E o resultado desta mais do que bem-vinda decisão pode e deve ser conferido, com total urgência, no já mencionado Porão da Laura Alvim, onde está em cartaz "Barco de papel" - texto, direção e atuação de Maria Mariana, com supervisão de direção assinada por seu pai, Domingos Oliveira, o homem que mais entende de amor neste país.    

"A peça conta a história de uma mulher em busca do autoconhecimento. Em cena, a protagonista, prestes a fazer 40 anos, sente-se em alto mar. Navegando por esta metáfora, encontra um misterioso Marujo que lhe faz perceber o quanto seu barco está bagunçado, lotado de papéis. A protagonista então se desdobra em quatro personagens, que interpreta na vida: Vera, a Sedutora; Maria Gilda, a Intelectual; Diana, a Maternal; e Maria Rios, a Espiritual. Na urgência de navegar com mais leveza, as personagens são expulsas do barco ao longo da peça narrando a busca por um eu verdadeiro".

Extraído do release que me foi enviado, o trecho acima sintetiza o percurso da protagonista ao longo da trama. E ela sabe que navegar é preciso, como disse o poeta. Mesmo que seja impossível levar um barco sem temporais. Mesmo com a consciência da inutilidade de se condenar o oceano pela inconstância de suas marés. Mesmo sabendo ser inevitável a alternância de tempestades e calmarias. Porque o que está em causa, evidentemente, é uma viagem metafórica e o Marujo, quem sabe, seja o próprio inconsciente da autora, assim como as quatro personagens materializadas na cena talvez devam ser encaradas como facetas de sua personalidade - trata-se apenas de uma opinião e, como tal, sujeita a todos os enganos.

Texto corajoso, singular, divertido e comovente, "Barco de papel" recebeu excelente versão cênica da autora, que consegue magnetizar a plateia ao longo de todo o espetáculo. Mas tal fascínio não advém somente da criatividade da encenação, cabendo enorme crédito à impecável performance da protagonista. Confesso que não imaginava ser Maria Mariana uma atriz tão maravilhosa, pois só a vi representando em sua peça de estreia. Mas aqui ela evidencia não apenas vastos recursos expressivos, mas também enorme carisma e fortíssima presença cênica. Assim, só me resta desejar longa e vitoriosa temporada para esta montagem tão encantadora, e torcer para que a autora tenha a bondade de não nos fazer esperar outros vinte anos para nos brindar com um novo texto.

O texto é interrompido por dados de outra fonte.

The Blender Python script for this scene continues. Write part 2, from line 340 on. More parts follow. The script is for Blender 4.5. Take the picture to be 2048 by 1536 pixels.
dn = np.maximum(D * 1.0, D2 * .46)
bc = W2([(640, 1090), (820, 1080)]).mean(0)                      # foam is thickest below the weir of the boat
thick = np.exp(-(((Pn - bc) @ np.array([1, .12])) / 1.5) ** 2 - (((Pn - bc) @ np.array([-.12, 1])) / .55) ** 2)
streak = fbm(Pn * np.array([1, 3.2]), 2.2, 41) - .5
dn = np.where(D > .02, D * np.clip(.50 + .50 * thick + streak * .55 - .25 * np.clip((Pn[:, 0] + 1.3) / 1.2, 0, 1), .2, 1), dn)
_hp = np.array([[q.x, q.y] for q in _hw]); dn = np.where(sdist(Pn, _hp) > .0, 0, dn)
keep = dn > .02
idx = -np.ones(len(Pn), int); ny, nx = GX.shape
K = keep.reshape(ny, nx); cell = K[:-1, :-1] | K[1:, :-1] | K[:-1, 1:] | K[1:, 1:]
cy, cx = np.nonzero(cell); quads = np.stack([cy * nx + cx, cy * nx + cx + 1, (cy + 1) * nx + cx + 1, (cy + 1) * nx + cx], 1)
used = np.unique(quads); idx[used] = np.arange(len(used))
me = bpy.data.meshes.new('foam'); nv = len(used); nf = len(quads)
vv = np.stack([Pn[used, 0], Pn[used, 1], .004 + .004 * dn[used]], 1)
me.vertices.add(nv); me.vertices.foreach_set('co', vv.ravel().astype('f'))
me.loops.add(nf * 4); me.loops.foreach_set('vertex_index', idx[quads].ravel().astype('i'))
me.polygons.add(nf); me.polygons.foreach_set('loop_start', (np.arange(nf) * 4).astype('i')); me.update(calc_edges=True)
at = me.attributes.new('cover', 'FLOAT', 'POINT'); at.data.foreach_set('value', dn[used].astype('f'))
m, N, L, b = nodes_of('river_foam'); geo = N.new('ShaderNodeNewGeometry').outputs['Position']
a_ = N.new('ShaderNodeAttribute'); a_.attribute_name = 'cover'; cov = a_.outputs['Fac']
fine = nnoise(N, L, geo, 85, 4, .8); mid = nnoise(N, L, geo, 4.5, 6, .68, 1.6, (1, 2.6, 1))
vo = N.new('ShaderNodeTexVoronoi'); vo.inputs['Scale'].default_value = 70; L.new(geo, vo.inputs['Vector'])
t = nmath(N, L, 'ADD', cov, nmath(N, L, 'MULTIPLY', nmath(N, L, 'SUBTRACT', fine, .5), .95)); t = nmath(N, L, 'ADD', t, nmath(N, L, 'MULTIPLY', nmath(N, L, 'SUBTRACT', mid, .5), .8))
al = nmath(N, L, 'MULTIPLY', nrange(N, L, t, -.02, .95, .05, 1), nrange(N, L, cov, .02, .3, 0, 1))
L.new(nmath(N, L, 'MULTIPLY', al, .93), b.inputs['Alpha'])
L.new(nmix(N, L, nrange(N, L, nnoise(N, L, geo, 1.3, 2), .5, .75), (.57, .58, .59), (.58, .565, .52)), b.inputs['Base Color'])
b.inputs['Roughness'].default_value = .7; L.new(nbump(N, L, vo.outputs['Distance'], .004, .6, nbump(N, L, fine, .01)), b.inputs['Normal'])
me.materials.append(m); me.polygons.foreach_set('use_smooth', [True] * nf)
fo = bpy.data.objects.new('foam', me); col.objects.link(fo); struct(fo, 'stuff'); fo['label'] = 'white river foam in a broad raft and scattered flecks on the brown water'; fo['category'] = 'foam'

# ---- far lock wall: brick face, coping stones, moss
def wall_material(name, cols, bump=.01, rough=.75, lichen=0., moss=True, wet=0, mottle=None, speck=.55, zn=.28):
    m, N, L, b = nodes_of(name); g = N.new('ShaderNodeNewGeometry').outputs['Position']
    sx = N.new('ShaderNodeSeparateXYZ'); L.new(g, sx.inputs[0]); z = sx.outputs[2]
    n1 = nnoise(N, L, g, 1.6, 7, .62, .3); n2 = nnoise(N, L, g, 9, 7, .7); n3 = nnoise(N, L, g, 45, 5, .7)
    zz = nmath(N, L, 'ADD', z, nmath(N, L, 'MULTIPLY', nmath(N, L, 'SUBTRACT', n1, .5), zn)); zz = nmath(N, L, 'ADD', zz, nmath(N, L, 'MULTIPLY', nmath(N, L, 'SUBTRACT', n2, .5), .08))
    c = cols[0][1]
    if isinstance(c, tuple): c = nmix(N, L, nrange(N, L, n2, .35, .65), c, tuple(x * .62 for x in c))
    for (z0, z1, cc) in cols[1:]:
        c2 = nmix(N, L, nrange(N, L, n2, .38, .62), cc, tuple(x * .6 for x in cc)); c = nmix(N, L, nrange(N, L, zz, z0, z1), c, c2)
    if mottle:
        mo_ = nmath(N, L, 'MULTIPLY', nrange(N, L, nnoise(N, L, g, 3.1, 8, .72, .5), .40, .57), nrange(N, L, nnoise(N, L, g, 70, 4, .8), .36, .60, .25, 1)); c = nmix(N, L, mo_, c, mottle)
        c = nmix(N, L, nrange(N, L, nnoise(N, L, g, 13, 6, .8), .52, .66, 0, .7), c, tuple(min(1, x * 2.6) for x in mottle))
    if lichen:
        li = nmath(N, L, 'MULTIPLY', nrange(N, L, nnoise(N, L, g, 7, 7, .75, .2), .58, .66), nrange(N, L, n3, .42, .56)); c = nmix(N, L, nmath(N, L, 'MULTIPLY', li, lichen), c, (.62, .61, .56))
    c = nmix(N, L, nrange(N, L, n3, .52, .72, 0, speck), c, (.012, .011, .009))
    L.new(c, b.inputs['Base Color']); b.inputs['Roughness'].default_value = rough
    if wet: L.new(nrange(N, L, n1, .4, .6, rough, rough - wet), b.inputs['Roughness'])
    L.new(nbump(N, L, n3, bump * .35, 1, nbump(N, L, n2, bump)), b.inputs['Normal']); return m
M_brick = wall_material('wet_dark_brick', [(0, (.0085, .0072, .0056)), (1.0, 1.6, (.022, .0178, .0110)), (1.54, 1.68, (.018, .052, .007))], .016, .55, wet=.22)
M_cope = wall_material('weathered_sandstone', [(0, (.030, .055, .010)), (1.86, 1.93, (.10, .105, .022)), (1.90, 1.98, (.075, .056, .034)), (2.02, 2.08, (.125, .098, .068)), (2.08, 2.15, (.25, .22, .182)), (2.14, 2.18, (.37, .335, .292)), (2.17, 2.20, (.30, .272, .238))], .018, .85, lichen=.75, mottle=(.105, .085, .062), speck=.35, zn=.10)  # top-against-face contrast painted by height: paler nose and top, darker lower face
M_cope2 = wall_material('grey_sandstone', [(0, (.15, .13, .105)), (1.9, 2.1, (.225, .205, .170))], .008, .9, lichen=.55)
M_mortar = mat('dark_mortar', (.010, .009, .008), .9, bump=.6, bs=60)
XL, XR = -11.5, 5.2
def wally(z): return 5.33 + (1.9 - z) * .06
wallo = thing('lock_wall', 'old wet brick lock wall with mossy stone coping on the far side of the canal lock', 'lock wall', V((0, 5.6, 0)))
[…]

Na equipe técnica, considero irrepreensíveis os trabalhos de todos os profissionais envolvidos nesta mais do que oportuna empreitada teatral - Domingos Oliveira (supervisão de direção), Fernando Mello da Costa (supervisão de cenografia), Priscila Rozembaum (supervisão de figurino) e Fred Eça (iluminação.

BARCO DE PAPEL - Texto, direção e atuação de Maria Mariana. Porão da Laura Alvim. Sexta e sábado, 21h. Domingo, 19h.